Fast forward 15 years and KKR is going into meetings with Japanese conglomerates carrying a playbook of its own. In 2013, the GP firm acquired Panasonic Healthcare for JPY165 billion ($1.67 billion), telling Panasonic – which retained a 20% stake – that it could drive expansion domestically and overseas. Since then the business has doubled in size, in part due to the purchase of Bayer’s diabetes care business. Last year, Mitsui & Co. invested at a valuation of JPY245.9 billion, enabling KKR to make a partial exit.
“We have exceeded many expectations with the company, and it is a reference point in every other meeting on the topic of carve-outs and our cross-border capabilities,” says Ming Lu, head of Asian private equity at KKR. "Japanese companies know we worked with all the stakeholders at Panasonic Healthcare to grow this business, and those stakeholders have now seen the value-add beyond capital that we bring and are advocates of our partnership model.”
Private equity firms have agreed five carve-outs from Japanese conglomerates in the past 12 months. Each was a competitive process and KKR prevailed in three – which suggests the GP is either willing to pay more for assets than its rivals or that auctions are won on more than just price.
"Most great private equity returns come back to buying at the right time, which is a skill with an element of luck, but most commonly because you've done something very well in terms of strategic or operational management," says Andrew Thompson, head of Asia Pacific private equity at KPMG. “ That is not generic across every PE bidder - each firm has its own differentiated capabilities and takes a different approach to value creation. That's why there is a competitive buyout industry."
If a GP cannot preempt an auction, there are various ways in which it can differentiate itself from other bidders, beyond writing the biggest check. Most sellers prioritize certainty, speed and terms and conditions – they don’t want to see a process held up by regulatory objections or financing difficulties.
In markets like Japan, much can be achieved long before the first round bids are submitted. Most GPs form relationships with local conglomerates in the expectation of future divestments. Detailed presentations are made covering everything from transaction structure to global expansion options to environment, social and governance (ESG) issues. The objective is to establish themselves as credible potential bidders.
Once a formal process begins, the onus is on understanding the target and conveying a credible post-acquisition strategy.

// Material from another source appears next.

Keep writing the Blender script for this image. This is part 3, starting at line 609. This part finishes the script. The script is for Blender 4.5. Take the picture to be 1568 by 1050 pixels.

Jim Verbeeten, a partner with Bain & Company, notes that some GPs are assertive in the first round, finding industry experts and signing them up as advisors. They are willing to accept the possible broken deal cost if it prevents others from accessing that expertise.
“Auction processes make up a large part of the market and you’ve got to sharpen your pencil and be competitive,” adds Jean Eric Salata, CEO of Baring Private Equity Asia. “At the end of the day, people in our industry are disciplined. We all have the same pressure to deliver returns so there is a range of limits, pricing, that can work on a deal. It’s a question of how aggressive you want to be within that range and what you do with the business post-investment."